30. Simon & Patrick SP6 acoustic
THE Tanglewood acoustic was OK, but there came a time when I decided I needed a more serious acoustic. That was where this delightful cedar-bodied Canadian beauty came in. At one stage in the early 2000s, a dear friend even offered me the long-term almost-permanent load of a beautiful, well-worn 1964 Gibson acoustic and foolishly I declined, saying I didn’t think I was worthy of it. (I wasn’t, but that’s another matter.) I ended up in Guitar Village in Farnham, Surrey with a Simon & Patrick in my hands and another serious jones! It was love at first strum. I didn’t buy that one, but it became the latest obsession. I ended buying a secondhand damaged-and-repaired Seagull acoustic sight-unseen on eBay, because it was cheap and Seagulls were made in the same factory as the Simon & Patricks.

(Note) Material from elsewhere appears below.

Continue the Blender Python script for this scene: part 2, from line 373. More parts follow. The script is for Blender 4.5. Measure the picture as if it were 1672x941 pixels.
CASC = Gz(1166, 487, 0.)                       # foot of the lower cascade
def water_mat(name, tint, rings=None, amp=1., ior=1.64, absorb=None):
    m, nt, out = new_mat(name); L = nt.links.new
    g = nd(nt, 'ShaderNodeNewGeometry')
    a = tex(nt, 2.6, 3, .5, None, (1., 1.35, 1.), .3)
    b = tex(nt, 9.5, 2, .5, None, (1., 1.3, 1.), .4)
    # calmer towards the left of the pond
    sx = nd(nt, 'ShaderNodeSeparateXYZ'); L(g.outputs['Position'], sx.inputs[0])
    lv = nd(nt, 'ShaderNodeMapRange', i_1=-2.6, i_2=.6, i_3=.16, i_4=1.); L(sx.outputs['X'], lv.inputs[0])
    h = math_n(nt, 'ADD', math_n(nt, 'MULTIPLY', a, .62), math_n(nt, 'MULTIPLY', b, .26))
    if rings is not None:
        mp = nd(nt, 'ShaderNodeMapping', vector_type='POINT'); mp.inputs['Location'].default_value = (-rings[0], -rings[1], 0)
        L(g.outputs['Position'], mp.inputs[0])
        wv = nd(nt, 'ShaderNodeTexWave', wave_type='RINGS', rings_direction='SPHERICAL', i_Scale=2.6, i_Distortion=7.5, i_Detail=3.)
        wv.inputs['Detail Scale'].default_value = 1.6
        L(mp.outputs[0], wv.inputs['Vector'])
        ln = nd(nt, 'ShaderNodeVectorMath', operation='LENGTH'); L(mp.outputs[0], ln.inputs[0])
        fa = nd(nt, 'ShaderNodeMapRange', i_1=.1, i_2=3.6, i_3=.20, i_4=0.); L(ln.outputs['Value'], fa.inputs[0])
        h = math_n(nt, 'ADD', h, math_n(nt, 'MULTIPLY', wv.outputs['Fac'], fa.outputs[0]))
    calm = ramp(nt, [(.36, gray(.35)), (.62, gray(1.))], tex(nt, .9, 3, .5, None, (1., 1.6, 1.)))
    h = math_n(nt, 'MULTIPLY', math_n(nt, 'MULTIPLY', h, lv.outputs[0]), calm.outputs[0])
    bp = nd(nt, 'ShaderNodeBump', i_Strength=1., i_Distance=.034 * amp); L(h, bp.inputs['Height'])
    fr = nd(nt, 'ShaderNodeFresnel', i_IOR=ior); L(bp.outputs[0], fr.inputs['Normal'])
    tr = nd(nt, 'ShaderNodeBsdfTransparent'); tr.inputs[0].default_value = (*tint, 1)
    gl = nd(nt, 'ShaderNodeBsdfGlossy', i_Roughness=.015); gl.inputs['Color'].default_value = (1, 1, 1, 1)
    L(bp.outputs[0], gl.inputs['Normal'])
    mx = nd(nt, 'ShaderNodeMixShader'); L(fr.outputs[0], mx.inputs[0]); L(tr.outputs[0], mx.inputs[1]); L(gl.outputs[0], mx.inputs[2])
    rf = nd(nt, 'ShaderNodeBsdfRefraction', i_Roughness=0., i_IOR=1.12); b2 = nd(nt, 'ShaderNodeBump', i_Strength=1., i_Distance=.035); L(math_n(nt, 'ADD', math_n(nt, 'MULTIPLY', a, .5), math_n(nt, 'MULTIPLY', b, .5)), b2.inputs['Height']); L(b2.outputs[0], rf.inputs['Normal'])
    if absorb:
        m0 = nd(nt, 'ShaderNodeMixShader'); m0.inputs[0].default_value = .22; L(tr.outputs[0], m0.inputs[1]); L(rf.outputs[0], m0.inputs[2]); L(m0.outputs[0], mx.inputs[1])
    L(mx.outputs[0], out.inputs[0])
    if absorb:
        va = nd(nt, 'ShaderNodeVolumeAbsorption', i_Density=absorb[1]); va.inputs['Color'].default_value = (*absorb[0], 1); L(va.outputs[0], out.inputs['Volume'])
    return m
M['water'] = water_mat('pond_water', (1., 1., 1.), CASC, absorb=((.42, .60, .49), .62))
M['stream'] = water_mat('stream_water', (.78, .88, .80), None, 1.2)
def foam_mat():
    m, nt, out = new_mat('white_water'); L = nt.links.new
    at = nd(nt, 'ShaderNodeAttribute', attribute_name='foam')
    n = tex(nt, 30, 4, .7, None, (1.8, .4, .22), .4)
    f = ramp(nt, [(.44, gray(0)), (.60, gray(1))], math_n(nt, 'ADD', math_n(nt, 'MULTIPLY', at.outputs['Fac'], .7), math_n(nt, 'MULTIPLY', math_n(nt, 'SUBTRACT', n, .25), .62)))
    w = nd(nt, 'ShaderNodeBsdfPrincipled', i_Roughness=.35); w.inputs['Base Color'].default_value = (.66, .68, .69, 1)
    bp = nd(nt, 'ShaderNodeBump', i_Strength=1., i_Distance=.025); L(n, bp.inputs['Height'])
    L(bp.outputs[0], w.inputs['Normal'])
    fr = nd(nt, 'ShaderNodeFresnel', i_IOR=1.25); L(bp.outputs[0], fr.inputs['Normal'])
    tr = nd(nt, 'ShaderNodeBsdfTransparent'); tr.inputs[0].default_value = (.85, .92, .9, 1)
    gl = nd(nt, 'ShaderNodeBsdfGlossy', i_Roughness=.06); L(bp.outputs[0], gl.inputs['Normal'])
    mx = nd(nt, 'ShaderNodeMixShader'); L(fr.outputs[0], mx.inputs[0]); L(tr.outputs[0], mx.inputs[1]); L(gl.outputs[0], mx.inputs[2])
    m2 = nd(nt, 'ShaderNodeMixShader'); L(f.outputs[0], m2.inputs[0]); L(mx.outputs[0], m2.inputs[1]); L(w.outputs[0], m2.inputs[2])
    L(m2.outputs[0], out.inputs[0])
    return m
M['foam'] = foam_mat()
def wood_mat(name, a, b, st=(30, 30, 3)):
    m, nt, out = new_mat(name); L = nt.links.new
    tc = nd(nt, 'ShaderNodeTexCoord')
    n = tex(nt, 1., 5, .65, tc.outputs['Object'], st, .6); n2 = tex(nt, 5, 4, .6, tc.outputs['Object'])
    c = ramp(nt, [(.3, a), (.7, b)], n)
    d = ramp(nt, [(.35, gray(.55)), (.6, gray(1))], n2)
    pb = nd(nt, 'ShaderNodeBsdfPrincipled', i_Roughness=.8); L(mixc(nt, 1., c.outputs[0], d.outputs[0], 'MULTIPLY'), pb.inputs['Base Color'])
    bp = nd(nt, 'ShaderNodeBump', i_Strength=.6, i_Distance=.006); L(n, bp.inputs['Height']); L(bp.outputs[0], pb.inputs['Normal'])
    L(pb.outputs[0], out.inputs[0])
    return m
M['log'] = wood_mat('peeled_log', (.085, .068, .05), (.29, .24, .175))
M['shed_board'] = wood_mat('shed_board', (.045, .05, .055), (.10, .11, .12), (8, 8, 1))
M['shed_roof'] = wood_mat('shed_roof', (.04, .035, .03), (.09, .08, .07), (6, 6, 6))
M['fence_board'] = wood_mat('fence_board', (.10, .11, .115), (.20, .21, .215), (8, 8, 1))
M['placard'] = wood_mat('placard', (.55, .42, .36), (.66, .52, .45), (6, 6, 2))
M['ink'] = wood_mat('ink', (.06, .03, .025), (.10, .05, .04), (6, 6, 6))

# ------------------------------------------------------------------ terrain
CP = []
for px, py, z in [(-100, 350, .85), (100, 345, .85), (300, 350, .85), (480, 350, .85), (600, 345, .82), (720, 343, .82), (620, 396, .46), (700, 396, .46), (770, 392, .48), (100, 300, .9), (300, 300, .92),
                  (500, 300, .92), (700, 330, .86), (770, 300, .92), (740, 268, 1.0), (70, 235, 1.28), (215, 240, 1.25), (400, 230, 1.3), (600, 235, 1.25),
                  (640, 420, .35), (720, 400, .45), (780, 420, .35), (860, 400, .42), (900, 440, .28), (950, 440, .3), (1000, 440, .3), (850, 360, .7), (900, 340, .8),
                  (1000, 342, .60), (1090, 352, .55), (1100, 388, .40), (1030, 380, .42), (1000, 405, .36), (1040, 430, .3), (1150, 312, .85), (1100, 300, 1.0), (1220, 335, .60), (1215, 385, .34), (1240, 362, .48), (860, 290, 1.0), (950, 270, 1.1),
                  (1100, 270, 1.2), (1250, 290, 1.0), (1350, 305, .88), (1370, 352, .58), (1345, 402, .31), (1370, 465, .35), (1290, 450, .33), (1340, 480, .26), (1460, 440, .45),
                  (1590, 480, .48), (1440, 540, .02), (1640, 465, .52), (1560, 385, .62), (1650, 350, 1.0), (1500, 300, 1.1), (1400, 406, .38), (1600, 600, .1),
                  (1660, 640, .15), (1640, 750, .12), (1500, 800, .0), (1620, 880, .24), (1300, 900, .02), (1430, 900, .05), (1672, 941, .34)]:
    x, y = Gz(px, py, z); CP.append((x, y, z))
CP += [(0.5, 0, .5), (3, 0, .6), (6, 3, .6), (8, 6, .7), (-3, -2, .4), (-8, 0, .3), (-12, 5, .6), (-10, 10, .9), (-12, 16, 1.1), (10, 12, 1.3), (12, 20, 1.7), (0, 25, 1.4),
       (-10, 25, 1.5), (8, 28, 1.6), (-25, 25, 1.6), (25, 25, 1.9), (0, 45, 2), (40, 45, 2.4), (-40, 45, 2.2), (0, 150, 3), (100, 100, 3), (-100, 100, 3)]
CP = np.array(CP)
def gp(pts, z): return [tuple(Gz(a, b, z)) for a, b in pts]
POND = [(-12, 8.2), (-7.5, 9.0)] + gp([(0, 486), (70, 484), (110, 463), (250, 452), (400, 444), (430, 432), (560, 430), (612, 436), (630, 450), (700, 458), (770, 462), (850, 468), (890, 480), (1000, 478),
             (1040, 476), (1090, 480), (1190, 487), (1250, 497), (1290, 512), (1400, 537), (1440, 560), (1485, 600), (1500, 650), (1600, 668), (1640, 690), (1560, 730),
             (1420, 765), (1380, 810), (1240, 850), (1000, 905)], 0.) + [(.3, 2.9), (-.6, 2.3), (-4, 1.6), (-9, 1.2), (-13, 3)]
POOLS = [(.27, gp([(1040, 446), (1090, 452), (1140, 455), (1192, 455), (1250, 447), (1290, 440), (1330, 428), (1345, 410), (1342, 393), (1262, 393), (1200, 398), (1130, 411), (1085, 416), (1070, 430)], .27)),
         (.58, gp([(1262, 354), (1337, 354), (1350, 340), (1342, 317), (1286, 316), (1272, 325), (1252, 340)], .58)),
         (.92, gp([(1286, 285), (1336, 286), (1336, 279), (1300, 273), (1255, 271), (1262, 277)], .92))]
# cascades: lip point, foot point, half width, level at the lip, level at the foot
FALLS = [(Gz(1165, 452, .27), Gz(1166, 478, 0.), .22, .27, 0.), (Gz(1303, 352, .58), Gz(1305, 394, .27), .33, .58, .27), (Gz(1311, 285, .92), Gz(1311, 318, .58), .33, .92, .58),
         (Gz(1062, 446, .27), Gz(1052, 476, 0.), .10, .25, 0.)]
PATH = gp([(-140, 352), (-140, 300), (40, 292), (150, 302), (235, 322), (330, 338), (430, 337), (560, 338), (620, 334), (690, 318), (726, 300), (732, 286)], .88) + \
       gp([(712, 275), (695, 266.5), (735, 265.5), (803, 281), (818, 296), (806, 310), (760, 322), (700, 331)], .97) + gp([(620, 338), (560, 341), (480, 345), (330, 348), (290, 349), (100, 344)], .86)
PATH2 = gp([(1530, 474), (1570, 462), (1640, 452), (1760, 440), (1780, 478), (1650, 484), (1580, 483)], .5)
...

Big mistake. Turns out there was a world of difference between the two marques, most crucially the really strange-feeling V-shaped necks on the former. So back that one went on eBay, minus the rather nice hardshell gigbag it came with – and off I headed to Trevor Durrant’s in Colchester, where he did me a really good deal on an SP6 Cedar.

It’s a brilliant-sounding guitar – one which has matured very well in the 15-odd years I’ve owned it, a sign of a decent bit of timber in that Cedar soundboard, even if it is rather soft and is now covered in little dings. Quite how well it had aged only became apparent when Owen paid a flying visit from California a couple of years ago and picked it up, having not heard it in the best part of ten years. Ears of a bat, that boy. He simply couldn’t quite believe how different it sounded! The sound has enough detail for my cack-handed attempts at finger picking, but it’s when you use a flat-pick and strum big, open chords that it really comes to life.
Foolishly, I’d opted for the more expensive electro-acoustic version. I should’ve known the fitted undersaddle piezo wouldn’t be a patch on a Fishman, even with its fancy B-Band preamp. I persevered with the pickup for years, but eventually gave in and fitted another Fishman. It now sounds as good plugged in as it does acoustically. I don’t gig it all that often – its usual home these days is on the wall of the control room at our studio, Rooks Yard, where all manner of really good players have used it for tracking on sessions.